Crown Heights after the stabbing
Crown Heights after the stabbingCourtesy of Haredim 10

Arutz Sheva got to speak with an eye-witness from Tuesday’s stabbing at the Chabad-Lubavitch building in Crown Heights, Brooklyn, in which Calvin Peters (49) stabbed Levi Rosenblat (22) in the head and threatened others with a knife before being shot by police.

While NYPD assessed that the attack was not terror-related and noted that Peters has a history of mental illness and arrests, the testimony of Chabad hassid Yossi Tanis reveals that at the time of the stabbing Peters shouted "I'm killing a Jew, I'm killing a Jew!"

Tanis told Arutz Sheva that he and others were sitting at the 770 Chabad Lubavitch headquarters at 1:30 a.m. studying Tanya, the seminal theological-philosophical work of the founder of Chabad hassidism (see weekly Tanya lectures on Arutz Sheva here.).

"At that time a black man came in with a knife in his hand, he crossed the study hall and came to Levi and stabbed him above the ear, and another stab under the shoulder," recalled Tanis.

Another person studying at the center then ran to the emergency phone at which Peters pursued him, but he succeeded in escaping the knife-wielding assailant, reports Tanis. 

The stabber then returned to the center and found another victim, shouting "I'm killing a Jew, I'm killing a Jew!" However, the man also succeeded in running away before he could be harmed.

Several students then tried to block Peters and stop him while others called the police, with a patrol car arriving at the center.

"An officer came in, and with his gun drawn he told the stabber to put down the knife," recalled Tanis, describing the tense standoff seen in video from the incident.

After Peters put down the knife, the officer holstered his weapon and went to handcuff him, at which Peters shouted "you're going to handcuff me" and grabbed the knife again, jumping at the officer who pulled his weapon again and shouted to put down the knife, reports Tanis.

At that point two additional officers arrived, and when Peters refused to put down the weapon and began approaching them they shot him, inflicting wounds he later died from.

Speaking about the condition of Rosenblat, Tanis noted that he is recuperating after suffering a fracture to his skull from the knife blow.
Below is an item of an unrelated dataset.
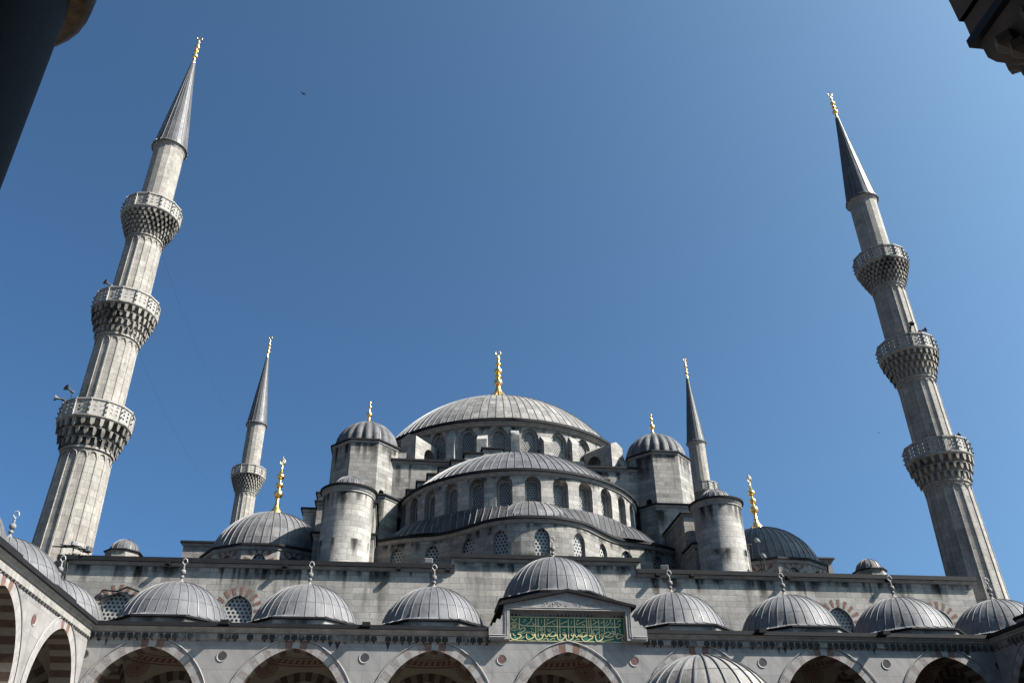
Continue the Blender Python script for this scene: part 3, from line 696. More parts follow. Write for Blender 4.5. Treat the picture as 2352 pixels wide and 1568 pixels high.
# ---- side domes on twelve-sided drums
side_fin = beads([('n', 0.52, -0.25), ('n', 0.50, 0.05), ('n', 0.44, 0.3), ('n', 0.30, 0.52), ('n', 0.18, 0.72), ('n', 0.15, 0.86), ('n', 0.19, 0.88), ('n', 0.15, 0.93), ('n', 0.13, 1.42), ('b', 0.325, 1.7, 0.27, 0.12), ('n', 0.11, 2.1), ('b', 0.27, 2.4, 0.19, 0.1), ('n', 0.09, 2.8), ('b', 0.285, 3.08, 0.2, 0.09), ('n', 0.15, 3.38), ('n', 0.075, 3.65), ('n', 0.09, 3.68), ('n', 0.07, 3.72), ('n', 0.06, 4.0)])
for cx, rot in ((-18.05, 0.0), (18.3, radians(4))):
    sc_ = (cx, 16.0); R = 4.45; DP = ngon(sc_, R, 12, pi/12+rot); mb = MB(); wins = []
    for i in range(12):
        p, q = DP[i], DP[(i+1) % 12]; l = math.dist(p, q); Fo = lineF(p, q)
        wins.append((l/2, Fo, *arched_bay(mb, Fo, 0, l, 16.9, 19.7, l/2, 0.46, 17.6, 18.72, 0.1, 0.2, uoff=i*l)))
    dr = mb.build('side_drum', 'wallstone', mq)
    for c, Fo, O, d in wins:
        rays = MB()
        panel(Fo, O, d, 'side_drum_window', 'lattice_big', dr, c)
        for i in range(6):
            t0 = radians(4+32.5*i); t1 = t0+radians(11); r0, r1 = 0.53, 0.98
            q = [(c-r*cos(t), 18.77+r*sin(t)) for r, t in ((r0, t0), (r0, t1), (r1*1.0, t1+0.03), (r1, t0-0.03))]
            rays.add([Fo(a, b, -0.012) for a, b in q])
        rays.build('window_rays', 'rayred', dr, flip=False)
    cornice(DP, 19.92, 0.2, dr, True, 0.15, 0.26, 'side_cornice')
    sd = lead_dome((*sc_, 19.9), [(4.5, 0.0, 1.0), (4.25, 0.07, 0.5)]+[(r, z, 0.0) for r, z in cap_prof(4.1, 3.4, 0.12, 12)], 44, 'side_dome', mq, 'lead', 3, 0.065, 0.05, (12, pi/12+rot))
    finial((*sc_, 23.35), side_fin, 'finial', 'gold', sd, 20, None, (0.19, 0.55))
    s = -1 if cx < 0 else 1; x0, x1 = sorted((s*20.5, s*24.3)); b = MB(); b.box(x0, x1, 17.0, 26, 16.9, 21.5); b.build('gallery_block', 'ashlar', mq)
    cornice([(x0, 26), (x0, 17.0), (x1, 17.0), (x1, 26)], 21.68, 0.2, mq, False, 0.14, 0.22, 'gallery_cornice')
    b = MB(); b.box(x0, x1, 17.0, 26, 21.52, 21.6); b.build('gallery_roof', 'lead_dark', mq)
    k = (-27.6 if cx < 0 else 26.1, 15.0); KP = ngon(k, 1.15, 8, pi/8); b = MB(); b.prism(KP, 16.9, 19.95); lt = b.build('lantern', 'ashlar', mq)
    cornice(KP, 20.08, 0.1, lt, True, 0.08, 0.1, 'lantern_cornice')
    lead_dome((*k, 20.06), [(1.15, 0, 1.0), (1.0, 0.05, 0.5)]+[(r, z, 0.0) for r, z in cap_prof(0.95, 0.85, 0.08, 8)], 14, 'lantern_dome', lt, 'lead', 4, 0.05, 0.035, (8, pi/8))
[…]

His wounds are now classified as serious to moderate.

When the attack occurred, Tanis said that for him and likely for many others at the Chabad center, he realized "that what's happening in the Holy Land isn't just there, it reaches every place, and also reaches places that are supposed to be quiet."

Tanis said the talk of giving away land and peace deals "can only give legitimacy to the attacks."

He added that the difficult times of terror attacks and international pressure have created a dark time, but said this period is prophesied in Jewish texts as coming before the final redemption, stressing the need to think positively.